----- Data provided

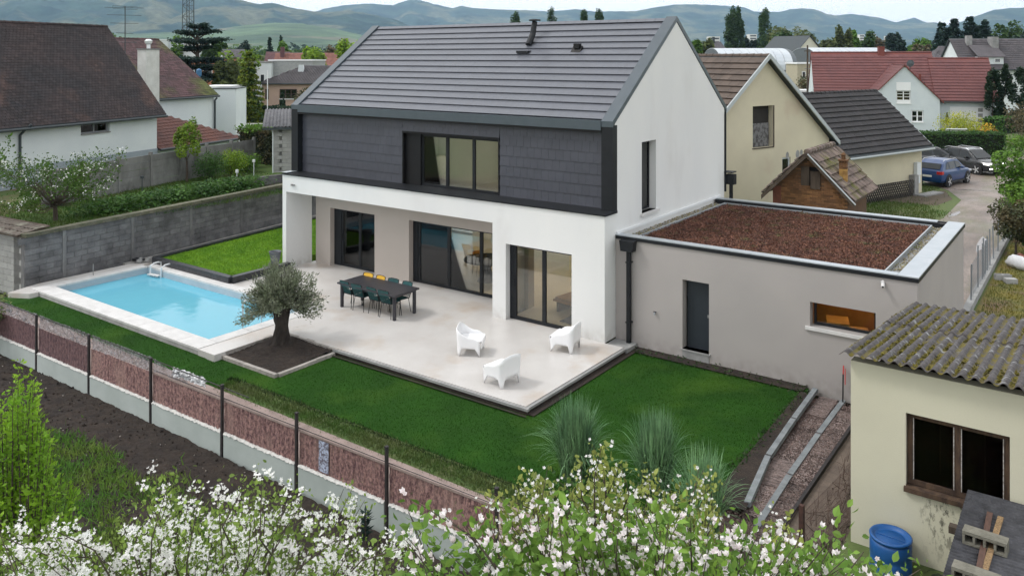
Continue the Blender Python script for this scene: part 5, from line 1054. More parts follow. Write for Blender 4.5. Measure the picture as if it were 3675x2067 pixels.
# ---- cars
RUBB = mat('tyre_rubber', (.012, .012, .013), rough=.85); ALLOY = mat('alloy_rim', (.55, .56, .58), rough=.3, metal=.7); CARG = mat('car_glass', (.012, .015, .017), rough=.04, spec=.4)
LAMP = mat('headlamp_glass', (.55, .57, .6), rough=.1); TAIL = mat('tail_lamp', (.45, .01, .012), rough=.15); PLATE = mat('number_plate', (.7, .7, .68), rough=.5); PLAS = mat('black_trim', (.015, .015, .016), rough=.7)
LIT = mat('lit_headlamp', (.9, .9, .9), emis=(1, .97, .9, 2.5))
def car(name, label, loc, rz, paint, L=4.25, W=1.8, Ht=1.58, lit=False, rim=ALLOY):
    t = thing(name, label, 'car', tuple(loc), rz); hl, hw_ = L / 2, W / 2; wb = L * .305
    st = [(-hl, .45, .78, .80), (-hl + .05, .32, .95, .90), (-hl + .35, .26, 1.00, .97), (-wb, .24, .99, 1), (0, .22, .97, 1), (wb - .35, .22, .96, 1), (wb, .24, .95, .99), (hl - .45, .26, .90, .96), (hl - .12, .28, .80, .88), (hl, .36, .66, .76)]
    m = MB(); sec = lambda z0, z1, w: [(-w * .80, z0), (-w * .97, z0 + .10), (-w, z0 + (z1 - z0) * .45), (-w * .985, z1 - .09), (-w * .90, z1), (0, z1 + .035), (w * .90, z1), (w * .985, z1 - .09), (w, z0 + (z1 - z0) * .45), (w * .97, z0 + .10), (w * .80, z0)]
    for x, z0, z1, f in st:
        for y, z in sec(z0, z1, hw_ * f): m.v.append((x, y, z))
    k = 11
    for i in range(len(st) - 1):
        for j in range(k): q = (j + 1) % k; m.f.append((i * k + j, i * k + q, (i + 1) * k + q, (i + 1) * k + j))
    m.f.append(tuple(range(k))); m.f.append(tuple((len(st) - 1) * k + j for j in range(k))); m.build('body', paint, t, smooth=True, bevel=.015)
    gs = [(-hl + .14, .97, .97), (-hl + .55, 1.34, .90), (-wb + .3, Ht - .03, .80), (-.15, Ht, .80), (.45, Ht - .06, .80), (wb - .12, .97, .92)]   # greenhouse
    m = MB(); g = []
    for x, z, f in gs: g.append([(x, -hw_ * f * .88, z), (x, hw_ * f * .88, z)])
    base = [(-hl + .12, .95), (-hl + .3, .95), (-wb + .3, .95), (-.15, .95), (.45, .95), (wb - .1, .95)]
    for (x, z, f), (bx_, bz) in zip(gs, base):
        for y, zz in ((-hw_ * .90, bz), (-hw_ * (.90 if z < 1 else .79 if z < 1.4 else .70), z), (0, z + .02), (hw_ * (.90 if z < 1 else .79 if z < 1.4 else .70), z), (hw_ * .90, bz)): m.v.append((bx_ if zz == bz else x, y, zz))
    for i in range(5):
        for j in range(4): a = i * 5 + j; m.f.append((a, a + 1, a + 6, a + 5))
    m.build('roof', paint, t, smooth=False, bevel=.02)
    def quad(nm, pts, mt_, off): MB().ext(pts, off).build(nm, mt_, t)
    for s in (-1, 1):
        def sd_(x, z): f = (.90 - .20 * (z - .95) / (Ht - .95)); return (x, s * (hw_ * f + .004), z)
        quad('side_window', [sd_(-hl + .62, 1.03), sd_(-wb + .28, 1.03), sd_(-wb + .28, Ht - .12), sd_(-hl + .85, 1.30)], CARG, (0, s * .012, 0)); quad('side_window', [sd_(-wb + .34, 1.02), sd_(-.1, 1.02), sd_(-.1, Ht - .10), sd_(-wb + .34, Ht - .12)], CARG, (0, s * .012, 0)); quad('side_window', [sd_(-.03, 1.02), sd_(wb - .42, 1.02), sd_(.42, Ht - .14), sd_(-.03, Ht - .10)], CARG, (0, s * .012, 0))
        MB().path([(-wb - .1, s * hw_ * .66, Ht - .06), (-wb + .2, s * hw_ * .66, Ht + .03), (.3, s * hw_ * .66, Ht + .02), (.5, s * hw_ * .66, Ht - .07)], .018, 6).build('roof_rail', ALLOY, t)
        MB().box(.38, .60, s * hw_ * .93, s * (hw_ * .93 + .18), .98, 1.10).build('wing_mirror', paint, t, bevel=.02)
        MB().box(hl - .42, hl - .05, s * hw_ * .52, s * hw_ * .93, .70, .81).build('headlight', LIT if lit else LAMP, t, bevel=.01)
        if lit: MB().box(hl - .06, hl + .015, s * hw_ * .52, s * hw_ * .78, .42, .50).build('fog_light', LIT, t)
        MB().box(-hl - .012, -hl + .25, s * hw_ * .60, s * hw_ * .94, .78, .95).build('tail_light', TAIL, t, bevel=.01)
        MB().box(-hl + .5, hl - .5, s * (hw_ - .05), s * (hw_ + .008), .24, .36).build('sill_trim', PLAS, t)
        for x in (-wb, wb):
            MB().lathe([(.40, 0), (.40, .012)], n=20, m=Matrix.Translation((x, s * (hw_ - .006), .36)) @ Matrix.Rotation(R(-90 * s), 4, 'X')).build('wheel_arch', PLAS, t)
            T_ = Matrix.Translation((x, s * (hw_ - .20), .34)) @ Matrix.Rotation(R(-90 * s), 4, 'X')
            wh = MB().lathe([(.20, 0), (.33, .01), (.345, .05), (.345, .19), (.32, .235), (.25, .24)], n=22, m=T_).build('wheel', RUBB, t, smooth=True)
            m = MB(); m.lathe([(.05, .225), (.05, .25)], n=10, m=T_)
            for q in range(5): m.box(-.035, .035, .04, .245, .225, .246, T_ @ Matrix.Rotation(q * 2 * math.pi / 5 + .3, 4, 'Z'))
            m.build('rim', rim, wh)
    quad('windscreen', [(wb - .16, -hw_ * .76, 1.02), (wb - .16, hw_ * .76, 1.02), (.53, hw_ * .68, Ht - .12), (.53, -hw_ * .68, Ht - .12)], CARG, (.02, 0, .02))
    quad('rear_window', [(-hl + .20, -hw_ * .72, 1.05), (-hl + .20, hw_ * .72, 1.05), (-hl + .50, hw_ * .66, 1.34), (-hl + .50, -hw_ * .66, 1.34)], CARG, (-.02, 0, .02))
    MB().box(hl - .06, hl + .012, -hw_ * .55, hw_ * .55, .52, .66).build('grille', PLAS, t); MB().box(hl + .0, hl + .03, -.26, .26, .44, .54).build('number_plate', PLATE, t); MB().box(-hl - .025, -hl, -.26, .26, .6, .71).build('number_plate', PLATE, t); MB().box(hl - .10, hl + .02, -hw_ * .8, hw_ * .8, .25, .38).build('bumper', PLAS, t)
    return t
BLKP = mat('black_car_paint', (.012, .013, .015), rough=.25, coat=.4); BLUP = mat('blue_car_paint', (.003, .036, .14), rough=.3, coat=.25); DRKP = mat('dark_grey_car_paint', (.03, .033, .038), rough=.25, coat=.8)
ps = (pol(3428, 55.2) + pol(3531, 53)) / 2; car('suv', 'black compact SUV with its lights on turning on the gravel lane', ps, az(160), BLKP, L=4.25, lit=True)
pb = (pol(3343, 47.8) + pol(3412, 49.4)) / 2; pb = pb + Vector((0, .55, 0)); car('parked_car', 'bright blue small SUV parked behind the low cream building', pb, az(51), BLUP, L=4.1, Ht=1.54)
car('parked_car', 'dark grey car mostly hidden behind the blue one', pol(3335, 55.5), az(95), DRKP, L=4.3, Ht=1.5)
t = thing('brick_pillar_wall', 'short brown wall with a flat cap beside the dark cars', 'wall', tuple(pol(3390, 55.5)), az(70)); MB().box(-.6, .7, -.2, .2, 0, 1.05).build('body', BRK, t); MB().box(-.65, .75, -.25, .25, 1.052, 1.13).build('cap', CONCL, t)
t = thing('gate_post', 'pale square concrete gate post between the blue and the black car', 'post', tuple(pol(3417, 52.0)), az(60)); MB().box(-.16, .16, -.16, .16, 0, 1.05).build('shaft', LB, t); MB().box(-.18, .18, -.18, .18, 1.052, 1.1).build('cap', LB, t)
# hedge & garden before the red house
hedge('dark_hedge', 'long dark clipped hedge behind the cars and in front of the red-roofed house', pol(3270, 60.5), pol(3612, 60.0), 2.0, 1.3, LM['hedge_leaf'], ls=.09)
bush('forsythia_bush', 'bright yellow green bush in front of the white house with the red roof', pol(3455, 68), 3.1, 4.4, LM['forsythia_leaf'], 5200, .11)
bush('orange_bush', 'small orange yellow bush right of the bright yellow one', pol(3540, 64), 2.5, 2.0, LM['orange_leaf'], 1600, .10)
t = thing('white_board', 'white rectangular panel lying behind the dark hedge', 'board', tuple(pol(3390, 65, 1.55)), az(100)); MB().box(0, 1.5, -.6, 0, 0, .06, Matrix.Rotation(R(-35), 4, 'X')).build('panel', WN, t); MB().box(.1, 1.4, -.05, 0, -1.5, 0).build('support', WN, t)
# red-roofed house
RRT = mat('red_concrete_tile', (.155, .058, .055), (.125, .048, .048), rough=.75, sc=1, isl=.10, fine=.06); WB = mat('pale_blue_white_wall', (.58, .63, .65), (.52, .57, .6), rough=.9, sc=.5)
RW = mat('red_ridge', (.17, .045, .035), rough=.75); PR = pol(3569, 85); a105 = az(105); U105 = Vector((math.cos(a105), math.sin(a105), 0)); V15 = Vector((-U105.y, U105.x, 0))
RH1 = gable_house('red_roof_house', 'pale blue white house with a long dark red tiled roof', PR - U105 * 17.6, a105, 12.4, 8.0, 3.3, 8.0, WB, RRT, ov=.1, ov_e=.4, tw=.5, tl=.40, limit=300, th=.065, jit=.002, gm=RW)
RH2 = gable_house('red_roof_garage', 'pale house part with white garage door under the lower dark red roof', PR - U105 * 5.3, a105, 5.3, 6.6, 3.5, 7.35, WB, RRT, ov=.35, ov_e=.55, tw=.5, tl=.40, limit=300, th=.065, jit=.002, gm=RW)
O3 = pol(3373, 82.6); RH3 = gable_house('gabled_wing', 'pale blue white gabled wing with a sharp red roof in front of the red-roofed house', O3, az(15), 6.5, 6.6, 3.25, 6.65, WB, RRT, ov=.2, ov_e=.35, tw=.5, tl=.4, limit=0, wr=200, th=.03, jit=.002, gm=RW, wf={'l': [(2.7, 4.05, 2.85, 4.15), (1.5, 2.65, .95, 2.15)]})
WFR = mat('white_window_frame', (.75, .76, .77), rough=.5)
win(RH3, 'y', 2.72, 4.03, 2.87, 4.13, .08, 2, .07, fm=WFR, gm=GLASSD, bars=3, sill=(.14, .08, WFR)); MB().box(-.02, .0, 2.7, 4.05, 4.16, 5.0).build('shutter_panel', WFR, RH3); MB().box(-.03, -.005, 2.72, 4.03, 2.3 + .55, 3.2).build('balustrade_panel', WFR, RH3)
win(RH3, 'y', 1.52, 2.63, .97, 2.13, .08, 2, .09, fm=WFR, gm=GLASSD, bars=1, sill=(.14, .08, WFR)); MB().box(.3, .5, 1.3, 4.3, .5, 5.0).build('dark_room', DARKIN, RH3)
gd = MB().box(1.1, 4.9, -.03, -.002, 0, 2.35).build('garage_door', WFR, RH2)
for k in range(4): MB().box(3.75, 4.2, -.05, -.032, .2 + k * .55, .58 + k * .55).build('door_window', CONCL, gd)
c = Matrix.Rotation(-a105, 4, 'Z') @ (pol(3150, 93.5) - (PR - U105 * 17.6)); MB().box(c.x - .33, c.x + .33, 3.6, 4.3, 7.2, 8.75).build('chimney', RW, RH1); MB().box(c.x - .4, c.x + .4, 3.5, 4.4, 8.9, 8.96).build('chimney_cap', BLACK, RH1)
c = Matrix.Rotation(-a105, 4, 'Z') @ (pol(3268, 87) - (PR - U105 * 17.6))
t = thing('satellite_dish', 'grey satellite dish on the dark red roof', 'satellite dish', tuple(pol(3267, 86.6, 6.9)), R(30)); MB().lathe([(.0, .08), (.2, .04), (.37, 0), (.38, .02)], n=20, m=Matrix.Rotation(R(100), 4, 'X')).build('dish', mat('dish_grey', (.10, .12, .13), rough=.6), t); MB().path([(0, .1, -.9), (0, .1, 0)], .04, 6).build('mast', GUT, t)
MB().path([(c.x + 1.2, 1.3, 5.1), (c.x + 1.2, 1.3, 5.75)], .13, 8).build('vent_pipe', RW, RH1)
t = thing('parasol', 'closed dark parasol standing by the garage of the red-roofed house', 'parasol', tuple(pol(3399, 78))); MB().path([(0, 0, 0), (0, 0, 2.2)], .03, 6).build('pole', GUT, t); MB().lathe([(.2, 1.3), (.2, 1.6), (.05, 2.3)], n=8).build('canopy', BLACK, t)
BIN = mat('dark_green_bin', (.012, .03, .02), rough=.6)
for i, (px_, lb) in enumerate(((3535, 'dark wheelie bin nearest the garage door'), (3552, 'dark green wheelie bin, middle one of the three'), (3567, 'dark wheelie bin at the house corner'))):
    t = thing('wheelie_bin', lb, 'bin', tuple(pol(px_, 82)), R(20), 'wheelie bins beside the red-roofed house'); MB().ext([(-.2, -.2, 0), (.2, -.2, 0), (.2, .2, 0), (-.2, .2, 0)], (0, 0, .95)).build('body', BIN if i == 1 else PLAS, t); MB().box(-.26, .26, -.28, .26, .952, 1.05).build('lid', PLAS, t)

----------

Select and copy every line of the material that holds the string "part".

Continue the Blender Python script for this scene: part 5, from line 1054. More parts follow. Write for Blender 4.5. Measure the picture as if it were 3675x2067 pixels.
RH2 = gable_house('red_roof_garage', 'pale house part with white garage door under the lower dark red roof', PR - U105 * 5.3, a105, 5.3, 6.6, 3.5, 7.35, WB, RRT, ov=.35, ov_e=.55, tw=.5, tl=.40, limit=300, th=.065, jit=.002, gm=RW)